Autre temps fort de l'exposition, l'évocation des racines espagnoles des deux artistes. Picasso est né en Andalousie, a passé sa jeunesse à Barcelone et l'Espagne revient souvent dans son oeuvre, notamment avec la sublime Femme à la mantille, au dessin virtuose et aux touches divisionnistes ou avec le goyesque portrait de madame Canals. Chez Picabia, d'origine hispano-cubaine, la figure de l'Espagnole revient plutôt sous forme de dérision. Il peint des portraits ingresques, ironiquement destinés à plaire au plus grand nombre. Picabia adopte la même attitude avec ses portraits de années 40, peints à partir de magazine de charme, alors que Picasso utilise, à la même époque, le portrait pour évoquer sa vie intime.

Tous deux décortiquent la peinture, en explorent les qualités optiques, flirtant avec l'abstraction. Dans les années 20, Picasso livre des natures mortes caractérisées par des aplats de couleurs et des rayures. Renouant avec l'abstraction, dont il est l'un des inventeurs, Picabia expose à Barcelone à la même époque des dessins où le regard flotte devant le sujet noyé dans un jeu visuel, simple et incroyablement efficace.
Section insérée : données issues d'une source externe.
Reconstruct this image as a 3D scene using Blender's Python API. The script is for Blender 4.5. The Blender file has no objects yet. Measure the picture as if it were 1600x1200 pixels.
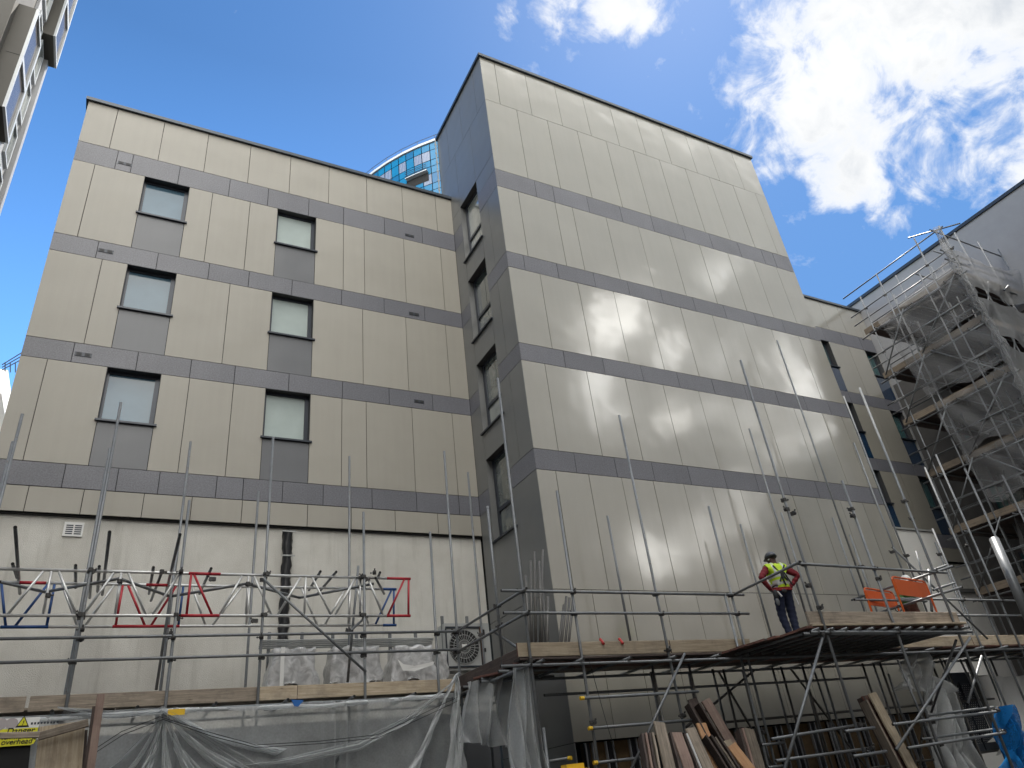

Dans cette façon de remettre en question la peinture, l'aventure Dada est fondamentale. Picabia attaque de front, avec ce mélange dévastateur d'humour et de nihilisme. Pour sa fameuse, Danse de Saint-Guy, il tend quelques ficelles et de petits cartons dans un cadre. Picasso regarde cette révolution, sans y adhérer et Picabia, malgré ses attaques contre les cubistes, observe Picasso avec respect. Farouchement indépendant, ce dernier livre une guitare en clouant quelques éléments sur une toile. Attention, qui s'y frotte s'y pique... Et encore, Picasso rêvait d'intégrer des lames de rasoir dans les angles du tableau ! Le rendu est incroyable, annonçant aussi bien Tapiès que l'arte povera.
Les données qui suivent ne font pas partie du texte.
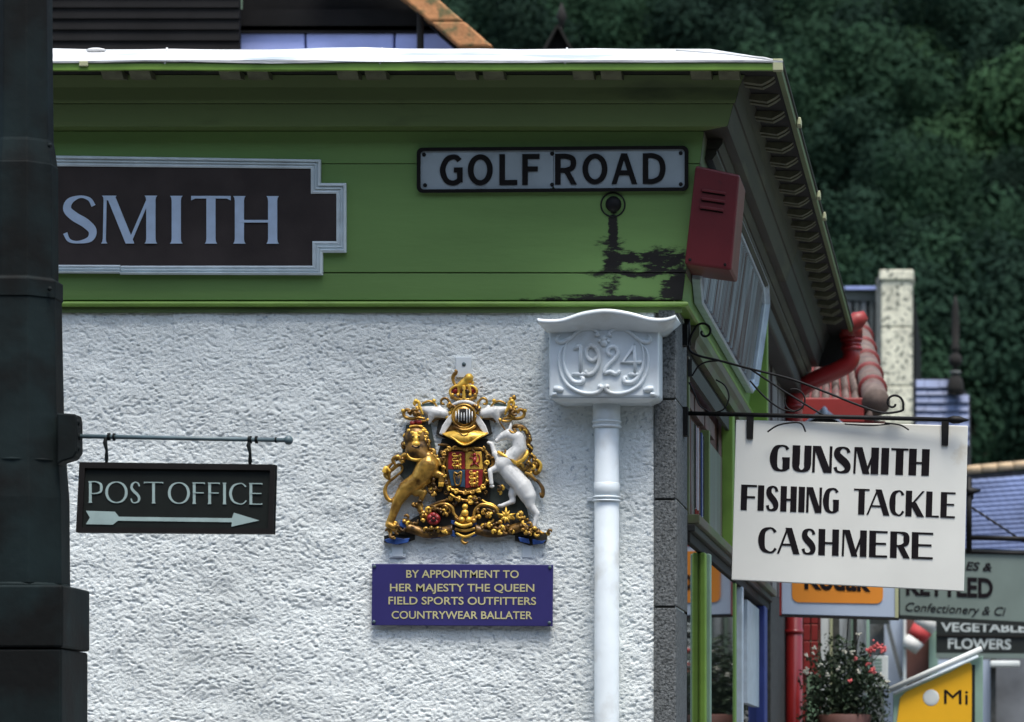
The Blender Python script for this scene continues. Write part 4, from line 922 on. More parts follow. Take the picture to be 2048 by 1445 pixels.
m = M(); m.tube([G(a, b, .0395) for a, b in cr([(909, 944), (908, 954), (912, 970), (920, 968), (923, 950), (922, 944), (915, 948), (909, 945)], 4)], 1.7*U, 6)
for i in range(4): m.tube([G(911+i*3, 948, .0385), G(912.5+i*2.6, 966, .0385)], .6*U, 5)
obj('harp_charge', m, 'gold', shield, True)
# shield frame of curls
bx = [(896, 899), (912, 897), (930, 899), (948, 897), (966, 899), (976, 912), (974, 928), (970, 944), (974, 958), (968, 972), (956, 980), (942, 984), (928, 986), (912, 982), (900, 978), (892, 966), (889, 952), (886, 936), (889, 920), (887, 906)]
gt('shield_rim', bx+[bx[0]], 3.0, .036, 'gold', shield, 4)
for i, (x, y) in enumerate(bx): gt('shield_curl', spiral(x+rnd.uniform(-2, 2), y+rnd.uniform(-2, 2), 5, 1.5, rnd.uniform(0, 360), rnd.uniform(300, 700), 5), [2.2, 2.4, 2.2, 2, 1.6, 1], .042, rnd.choice(['gold', 'gold2', 'goldbrown']), shield, 3, 6)
gt('garter', [(900, 988), (912, 996), (928, 1001), (944, 1001), (956, 997)], [1.5, 2.4, 2.6, 2.4, 1.4], .038, 'gold2', shield); gt('garter', [(976, 906), (984, 918), (984, 936), (978, 950)], [1.5, 2.4, 2.4, 1.4], .034, 'goldbrown', shield)
gt('garter', [(980, 918), (988, 916), (988, 928), (980, 934)], 2, .038, 'gold', shield)
gt('garter', [(876, 890), (890, 890), (902, 893)], [2, 3, 1.5], .03, 'goldbrown', shield)
for k_, (x, y) in enumerate(((884, 905), (882, 920), (884, 942), (882, 962), (892, 985), (972, 985), (980, 970))): gt('shield_curl', spiral(x, y, 4.5, 1.5, 90*k_, 90*k_+330, 5), 2, .030, 'goldbrown', shield, 3, 6)
# ---- compartment
comp = gt('compartment_scroll', [(852, 1038), (862, 1020), (876, 1011), (892, 1009), (904, 1016), (908, 1028), (916, 1036)], [2, 3, 3.4, 3.6, 3.6, 3, 2], .034, 'gold')
gt('compartment_scroll', [(1000, 1036), (992, 1018), (978, 1011), (962, 1010), (952, 1018), (948, 1030), (952, 1036), (960, 1030)], [2, 3, 3.4, 3.4, 3.4, 3, 2.4, 1.5], .034, 'gold')
gt('compartment_scroll', [(964, 1000), (972, 1006), (986, 1010), (998, 1020)], [1.6, 2.4, 2.4, 1.6], .034, 'gold2')
gt('compartment_scroll', [(850, 1020), (862, 1012), (880, 1004), (894, 1000)], [2, 3, 2.6, 1.4], .030, 'goldbrown')
gt('compartment_scroll', [(896, 1014), (900, 1024), (890, 1028), (886, 1020)], 2.2, .034, 'goldbrown'); gt('compartment_scroll', [(972, 1018), (982, 1022), (980, 1032), (970, 1030)], 2.6, .032, 'goldbrown')
# rose
m = M(); ge(m, 867, 1038, .036, 14, 7, 13); rose = obj('rose', m, 'crestred', arms, True)
for i in range(5):
    a = i*2*math.pi/5-.3; m = M(); ge(m, 867+7.5*math.cos(a), 1038+7.5*math.sin(a), .044, 5.4, 3.5, 5.2); obj('petal', m, 'crestred', rose, True)
m = M(); ge(m, 867, 1038, .049, 3.4); obj('rose_centre', m, 'crestred', rose, True)
gt('rose_ring', [(867+5*math.cos(R(a)), 1038+5*math.sin(R(a))) for a in range(0, 361, 45)], .9, .0505, 'shaft', rose, 3, 6)
# thistle star
for a in (-90, -60, -125, -20, -160, 20, 150, 60, 100, 0):
    L_ = 20 if a in (-90, -20, -160) else 14
    gt('leaf_spray', [(1012, 1034), (1012+L_*.5*math.cos(R(a)), 1034+L_*.5*math.sin(R(a))), (1012+L_*math.cos(R(a)), 1034+L_*math.sin(R(a)))], [3, 2.8, .6], [.036, .042, .034], 'gold2')
# central bottom crown
plate('pendant_mask', [(908, 1030), (918, 1036), (928, 1012), (938, 1036), (950, 1030), (946, 1052), (928, 1058), (912, 1052)], .022, .038, 'gold', bev=.004)
for (x, y, r_) in ((930, 1014, 6), (930, 1026, 7), (924, 1040, 6), (938, 1040, 6), (915, 1040, 5), (948, 1042, 5)):
    m = M(); ge(m, x, y, .042, r_, 6, r_); obj('knob', m, 'gold2' if r_ > 5 else 'gold', arms, True)
gt('pendant_band', [(910, 1046), (920, 1051), (930, 1052), (944, 1048)], 3.2, .046, 'gold2'); gt('pendant_band', [(910, 1058), (930, 1062), (950, 1057)], 3, .040, 'gold'); gt('pendant_band', [(912, 1066), (930, 1074), (950, 1066)], [2, 3, 2], .038, 'gold2')
gt('pendant_curl', [(928, 1072), (924, 1082), (930, 1087), (936, 1084)], [2, 3, 3, 1.6], .034, 'gold')
# motto ribbon: brown-gold band with blue folds
for pts in ([(812, 1056), (832, 1062), (852, 1068), (880, 1066), (905, 1060)], [(950, 1060), (975, 1066), (1000, 1066), (1025, 1060), (1046, 1054)]):
    m = M(); rings = []
    for x, y in cr(pts, 5): rings.append([G(x, y-11, .022), G(x, y-11, .030), G(x, y, .036), G(x, y+9, .030), G(x, y+9, .020)])
    m.loft(rings); obj('ribbon_band', m, 'goldbrown', arms, True)
for pts in ([(802, 1040), (822, 1044), (834, 1050), (830, 1064), (812, 1060), (798, 1052)], [(768, 1080), (786, 1074), (808, 1078), (820, 1076), (816, 1086), (792, 1090), (774, 1086)], [(902, 1040), (914, 1042), (912, 1052), (902, 1048)], [(942, 1046), (952, 1042), (954, 1050), (944, 1056)], [(900, 1058), (908, 1062), (912, 1076), (902, 1072)], [(948, 1062), (956, 1060), (954, 1072), (942, 1076)], [(1048, 1046), (1062, 1044), (1066, 1058), (1052, 1062)], [(1036, 1074), (1058, 1078), (1060, 1088), (1040, 1084)], [(1064, 1078), (1084, 1082), (1092, 1080), (1086, 1088), (1066, 1090)], [(856, 1070), (880, 1068), (882, 1076), (862, 1078)], [(996, 1050), (1018, 1048), (1016, 1058), (998, 1060)], [(838, 1066), (850, 1068), (850, 1076), (838, 1074)]):
    plate('ribbon_fold', pts, .016, .028, 'crestblue', bev=.002)
plate('ribbon_back', [(768, 1072), (830, 1060), (830, 1080), (800, 1090), (768, 1086)], .008, .015, 'backing'); plate('ribbon_back', [(1030, 1062), (1096, 1066), (1092, 1086), (1060, 1092), (1030, 1082)], .008, .015, 'backing')
# gilded foliage along the base (left and right clusters)
for (cx, cy, sxx, syy, n_) in ((786, 1060, 20, 14, 20), (845, 1030, 20, 10, 12), (860, 1060, 40, 8, 16), (990, 1052, 36, 10, 22), (1070, 1064, 26, 8, 18), (1040, 1036, 12, 10, 8), (1000, 985, 8, 8, 4), (868, 985, 10, 14, 7), (820, 1045, 18, 8, 8), (828, 824, 12, 9, 9), (1028, 824, 12, 9, 9), (800, 922, 14, 8, 9), (1062, 936, 12, 12, 11), (927, 778, 12, 10, 7), (930, 1000, 42, 6, 16), (882, 1026, 14, 10, 10), (975, 1028, 14, 10, 10), (858, 968, 8, 12, 7), (840, 1012, 14, 8, 8), (860, 912, 10, 10, 8), (902, 812, 7, 8, 5), (954, 812, 7, 8, 5), (1048, 1058, 14, 6, 8), (1000, 1062, 25, 6, 8)):
    for i in range(n_):
        x = cx+rnd.gauss(0, .5)*sxx; y = cy+rnd.gauss(0, .5)*syy; a = rnd.uniform(0, 360); r_ = rnd.uniform(3.2, 7)
        gt('leaf_curl', spiral(x, y, r_, 1, a, a+rnd.uniform(150, 330), 4), [1.8, 3.2, 3, 2.4, 1], rnd.uniform(.028, .042), rnd.choice(['gold', 'gold2', 'goldbrown', 'goldbrown']), arms, 3, 6)
# ================================================================== NEIGHBOURING SHOP (street side)
YN = 15.95
nb = thing('neighbour_shop', (P(1650, 0, YN).x, YN, 0), 'brown tiled neighbouring shop with red fascia board and red framed window', 'shop')
def nbox(px0, px1, y0, y1, ya, yb, name, mt, bev=0, parent=nb, smooth=False):
    a, b = P(px0, 0, ya).x, P(px1, 0, ya).x; z0, z1 = P(0, y1, ya).z, P(0, y0, ya).z
    m = M(); m.box(a, b, ya, yb, max(z0, 0), z1); return obj(name, m, mt, parent, bev=bev)
nbox(1560, 1738, 860, 1168, YN+.1, YN+4, 'wall', 'greywall')
nbox(1566, 1728, 796, 845, YN-.02, YN+.1, 'fascia_board', 'redboard', .005)
nbox(1566, 1728, 846, 880, YN-.0, YN+.1, 'fascia_board', 'redboard', .005)
nbox(1728, 1770, 842, 1170, YN+.3, YN+3, 'side_wall', 'brownwall')
# front slope: tiles in columns with red ribs, between eave (y~830) and ridge
eA, eB = P(1555, 792, YN), P(1748, 842, YN)
rA, rB = P(1600, 620, YN+1.15), P(1704, 640, YN+1.15)
def rp(u, v, e=0):
    a = eA.lerp(eB, u); b = rA.lerp(rB, u); n = (eB-eA).cross(rA-eA).normalized()
    if n.y > 0: n = -n
    return a.lerp(b, v)+n*e
m = M(); m.loft([[rp(0, 0, -.03), rp(1, 0, -.03), rp(1, 1, -.03), rp(0, 1, -.03)], [rp(0, 0, -.005), rp(1, 0, -.005), rp(1, 1, -.005), rp(0, 1, -.005)]]); obj('roof', m, 'tilered', nb); rf = nb.children[-1]
for c_ in range(9):
    for r_ in range(5):
        u0, u1 = c_/9+.012, (c_+1)/9-.012; v0, v1 = r_/5, (r_+1)/5+.02
        if v1 > 1: v1 = 1
        m = M(); n_ = 4; ra, rb_ = [], []
        for i in range(n_+1):
            u = u0+(u1-u0)*i/n_; h = .028*math.sin(math.pi*i/n_); ra.append(rp(u, v0, h+.014)); rb_.append(rp(u, v1, h+.002))
        for i in range(n_+1):
            u = u1+(u0-u1)*i/n_; ra.append(rp(u, v0, -.003)); rb_.append(rp(u, v1, -.004))
        m.loft([ra, rb_]); obj('roof_tile', m, 'tile', nb, True)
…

De l'extrême simplicité, les deux artistes peuvent aussi glisser vers l'absolue provocation des métamorphoses monstrueuses. Picabia utilise du Ripolin industriel, compose des portraits avec des allumettes et des épingles à cheveux. Picasso déconstruit les formes, les corps et les visages. Tous deux livrent des portraits monstres, où les amoureux se dévorent quand ils dansent ou s'embrassent, flirtant avec un surréalisme où le merveilleux et l'effrayant ne sont jamais éloignés.
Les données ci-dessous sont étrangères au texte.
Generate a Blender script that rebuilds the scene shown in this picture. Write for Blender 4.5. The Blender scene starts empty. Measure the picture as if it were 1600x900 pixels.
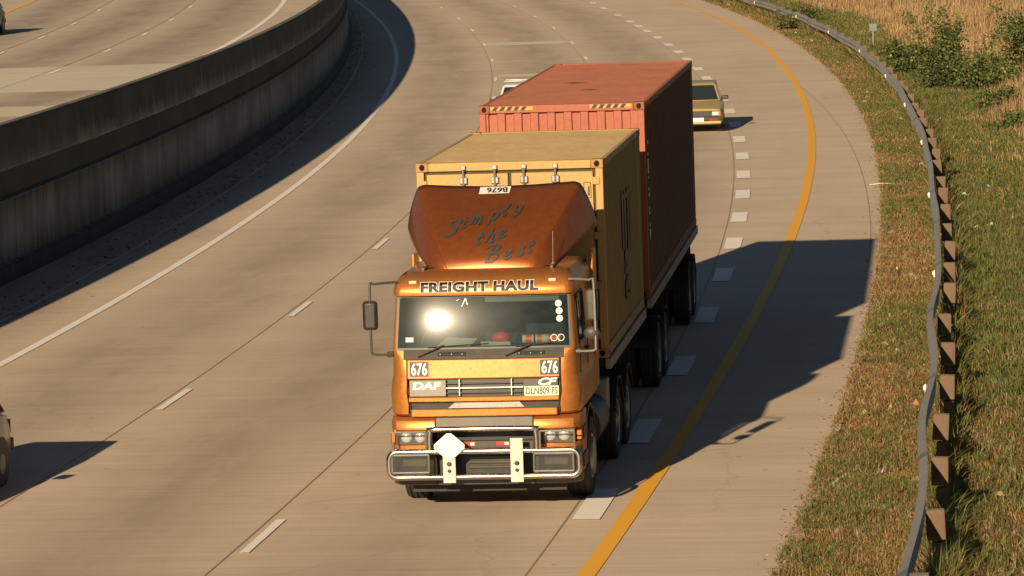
import bpy, bmesh, math, random
import numpy as np
from mathutils import Vector, Matrix
random.seed(7); rng = np.random.default_rng(11)
R = math.radians
scene = bpy.context.scene
col = scene.collection

# ------------------------------------------------------------------ materials
def new_mat(name):
    m = bpy.data.materials.new(name); m.use_nodes = True
    nt = m.node_tree
    return m, nt, nt.nodes['Principled BSDF']

def noise(nt, vec, scale, detail=4, rough=.6):
    n = nt.nodes.new('ShaderNodeTexNoise'); n.inputs['Scale'].default_value = scale
    n.inputs['Detail'].default_value = detail; n.inputs['Roughness'].default_value = rough
    if vec is not None: nt.links.new(vec, n.inputs['Vector'])
    return n.outputs['Fac']

def ramp(nt, fac, stops):
    r = nt.nodes.new('ShaderNodeValToRGB'); e = r.color_ramp.elements
    while len(e) < len(stops): e.new(.5)
    for k, (p, c) in enumerate(stops):
        e[k].position = p; e[k].color = (c[0], c[1], c[2], 1) if not isinstance(c, (int, float)) else (c, c, c, 1)
    nt.links.new(fac, r.inputs['Fac']); return r.outputs['Color']

def mixc(nt, fac, a, b, mode='MIX'):
    m = nt.nodes.new('ShaderNodeMix'); m.data_type = 'RGBA'; m.blend_type = mode
    for s, v in ((m.inputs[0], fac), (m.inputs[6], a), (m.inputs[7], b)):
        if isinstance(v, (int, float)): s.default_value = v
        elif isinstance(v, tuple): s.default_value = (*v, 1)
        else: nt.links.new(v, s)
    return m.outputs[2]

def mapping(nt, src, scale=(1, 1, 1)):
    m = nt.nodes.new('ShaderNodeMapping'); m.inputs['Scale'].default_value = scale
    nt.links.new(src, m.inputs['Vector']); return m.outputs['Vector']

def coord(nt, kind='Object'):
    return nt.nodes.new('ShaderNodeTexCoord').outputs[kind]

def bump(nt, b, fac, dist=.01, strength=.5):
    n = nt.nodes.new('ShaderNodeBump'); n.inputs['Distance'].default_value = dist
    n.inputs['Strength'].default_value = strength
    nt.links.new(fac, n.inputs['Height']); nt.links.new(n.outputs[0], b.inputs['Normal'])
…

L'exposition s'achève avec deux moments singuliers, deux fins de partie étonnantes. Après guerre, Picabia est un oracle que vient consulter l'avant-garde de l'époque. Chez lui, se croisent les jeunes Soulages ou Yves Klein. Il peint des toiles abstraites à la facture épaisse, ponctuée de points, comme des étoiles dans un monde sombre. Picabia meurt en 1953, Picasso a encore vingt ans devant lui, deux décennies qu'il achève au début des années 1970 avec un série d'oeuvres pleines de vie, des portraits peints avec une urgence et un sens du burlesque bouleversants, des toreros, des mousquetaires ou des femmes d'une liberté et d'une fougue fascinantes.

Jusqu'au 23 septembre 2018. Mardi au dimanche, 10 h-19 h. Musée Granet, place Saint-Jean-de-Malte, Aix-en-Provence. 10 €, 8 €, gratuit étudiants et moins de 18 ans. 04 42 52 88 32.

Du 11 octobre au 13 janvier 2019. Fondation Mapfre, Barcelone.